22.     Moreover, this argument has already been addressed by the Court of Appeal where it is stated at paragraph 31 as follows:

“31. The appellant also advanced arguments to the effect that he is not bound by the Bye-laws because he did not consent to them, and that the respondent is estopped from relying upon them by reason of a notice he served on the respondent in November 2018. He also places some reliance on a notice he served on the respondent as far back as October 2015, protesting about the Bye-laws and their enforcement by the respondent. These arguments are entirely without substance or merit whatsoever.”

Differential Treatment

23.     As in the previous judicial review proceedings brought in respect of convictions for casual trading in Wolf Tone Square, the applicant complained at the hearing that he had been singled out for treatment and that other traders whom he believes may not be trading in compliance with the 1995 Act are not stopped by the Council. No factual or evidential basis for that argument has been identified. The applicant sought to introduce photos at the trial for the first time in support of this argument but I refused to allow same given the lateness of the application and the failure to obtain leave in respect of the matters sought to be advanced at the trial. Even if this argument had been properly before the Court, I note the comments of Binchy J. in Alary at paragraph 30 where he noted that it was no function of the Court in proceedings such as these to engage in an investigation of such complaints which are concerned with the implementation of the Bye-Laws and not their validity and which are not properly within the ambit of the pleadings.

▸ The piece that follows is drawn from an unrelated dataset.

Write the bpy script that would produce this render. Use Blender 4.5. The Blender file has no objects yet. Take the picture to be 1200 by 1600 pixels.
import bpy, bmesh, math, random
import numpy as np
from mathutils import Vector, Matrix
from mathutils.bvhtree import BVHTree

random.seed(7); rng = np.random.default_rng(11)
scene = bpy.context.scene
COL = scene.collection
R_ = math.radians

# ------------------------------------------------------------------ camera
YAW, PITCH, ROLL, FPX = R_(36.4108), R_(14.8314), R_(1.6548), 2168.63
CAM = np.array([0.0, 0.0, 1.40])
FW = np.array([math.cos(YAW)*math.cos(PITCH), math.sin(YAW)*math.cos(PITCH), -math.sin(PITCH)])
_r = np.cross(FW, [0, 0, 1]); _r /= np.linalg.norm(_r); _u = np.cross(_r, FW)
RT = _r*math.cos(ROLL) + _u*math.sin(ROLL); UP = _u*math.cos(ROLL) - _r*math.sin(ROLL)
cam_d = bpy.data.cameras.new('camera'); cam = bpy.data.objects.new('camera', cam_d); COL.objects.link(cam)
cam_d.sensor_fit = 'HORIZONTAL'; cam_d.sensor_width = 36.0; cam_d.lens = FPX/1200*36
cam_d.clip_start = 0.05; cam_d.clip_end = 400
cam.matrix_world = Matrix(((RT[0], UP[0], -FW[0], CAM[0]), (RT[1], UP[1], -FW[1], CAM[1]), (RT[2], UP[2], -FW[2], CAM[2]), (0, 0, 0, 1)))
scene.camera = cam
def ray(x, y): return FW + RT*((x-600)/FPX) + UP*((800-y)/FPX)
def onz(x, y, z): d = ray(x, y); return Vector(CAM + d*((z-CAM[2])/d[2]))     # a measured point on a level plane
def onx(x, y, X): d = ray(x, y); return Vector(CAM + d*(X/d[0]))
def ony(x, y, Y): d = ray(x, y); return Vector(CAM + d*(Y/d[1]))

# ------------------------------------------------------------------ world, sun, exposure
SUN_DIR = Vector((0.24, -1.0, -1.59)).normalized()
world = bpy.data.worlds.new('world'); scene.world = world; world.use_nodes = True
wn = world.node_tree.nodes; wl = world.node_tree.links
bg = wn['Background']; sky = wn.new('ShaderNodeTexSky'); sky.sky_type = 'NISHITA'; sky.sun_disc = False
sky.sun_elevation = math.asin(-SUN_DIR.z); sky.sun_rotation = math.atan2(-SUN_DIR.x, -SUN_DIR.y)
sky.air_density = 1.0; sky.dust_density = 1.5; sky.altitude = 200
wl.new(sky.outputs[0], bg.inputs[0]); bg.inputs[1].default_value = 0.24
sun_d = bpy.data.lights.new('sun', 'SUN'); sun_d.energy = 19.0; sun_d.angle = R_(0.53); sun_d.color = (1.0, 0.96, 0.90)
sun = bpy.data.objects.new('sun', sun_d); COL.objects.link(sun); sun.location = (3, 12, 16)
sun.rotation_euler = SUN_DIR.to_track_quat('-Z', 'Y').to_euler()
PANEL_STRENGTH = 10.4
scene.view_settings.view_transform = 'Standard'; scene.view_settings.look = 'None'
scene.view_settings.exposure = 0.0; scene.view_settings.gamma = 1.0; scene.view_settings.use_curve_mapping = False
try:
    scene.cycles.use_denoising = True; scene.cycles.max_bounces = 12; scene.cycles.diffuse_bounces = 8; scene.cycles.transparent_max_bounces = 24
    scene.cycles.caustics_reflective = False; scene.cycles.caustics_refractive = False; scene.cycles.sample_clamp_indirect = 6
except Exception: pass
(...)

24.     The applicant has failed to identify any legal arguments that would warrant the quashing of his convictions. Accordingly, the within proceedings are dismissed.

25.     I propose to make a costs Orders against the applicant in favour of the first and second named respondents in circumstances where he has been entirely unsuccessful in all his arguments. If any of the parties wish to argue against this course of action they should file written submissions on the question of costs only by 24 March 2022, such submissions to be delivered by email to the registrar.

26.     The judicial review will be listed before me, remotely only, i.e. on-line and not in person, for final Orders on 30 March 2022 at 10:00am. The parties should contact the registrar if necessary for details as to how to access the on-line hearing.